Our generation is reaching out blindly for meaning and direction. The song is a few years old, but I can’t help but think of the band Hoobastank when I read this passage:
“Show me what it’s for,
make me understand it.
I’ve been crawling in the dark,
Looking for the answer.”
(Hoobastank, “Crawling in the Dark”)
Similarly, in Douglas Coupland’s novel Generation X: Tales for an Accelerated Culture, the characters share this sense of meaninglessness:
The carapace of coolness is too much for Claire, also. She breaks the silence by saying that it’s not healthy to live life as a succession of isolated little cool moments. “Either our lives become stories, or there’s just no way to get through them.” I agree. Dag agrees. We know that is why the three of us left our lives behind and came to the desert – to tell our own stories and make our own lives more meaningful in the process.
The question of meaning is of vital importance. All other needs are subsumed under it. What other needs? We will identify five:
(1) Identity: the need to answer, “Who am I?”
(2) Loyalty: the need to spell out, “to whom do I belong?” Who do I trust?
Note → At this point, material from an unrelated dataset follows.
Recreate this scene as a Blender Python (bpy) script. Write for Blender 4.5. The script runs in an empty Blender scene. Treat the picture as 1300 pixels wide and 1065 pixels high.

(3) Values: the need to answer, “by what shall I live?” What do I pass on to my children? What would I like to see prevail in respect to the true, the beautiful and the good?
(4) Power: the need to answer, “how can I protect myself?” or how can I make my way against others?
(5) Hope: the need to answer, “how can there be a future?”
(these are a modified form of those presented in two sources: Martin A. Marty, “Cross-Multicultures in the Crossfire: The Humanities and Political Interests,” Christianity and Culture in the Crossfire, ed. David Hoekema and Bobby Fong (Grand Rapids: William B. Eerdman’s Publishing Company, 1997), 17. and Marva Dawn, A Royal “Waste” of Time: The Splendor of Worshipping God and Being Church for the World. (Grand Rapids: William B. Eerdman’s Publishing Company, 1999), 22.)
In future posts, we’ll be looking at how the gospel provides a unique way of organizing these needs, and how an ancient text can provide meaning to a modern and even postmodern people.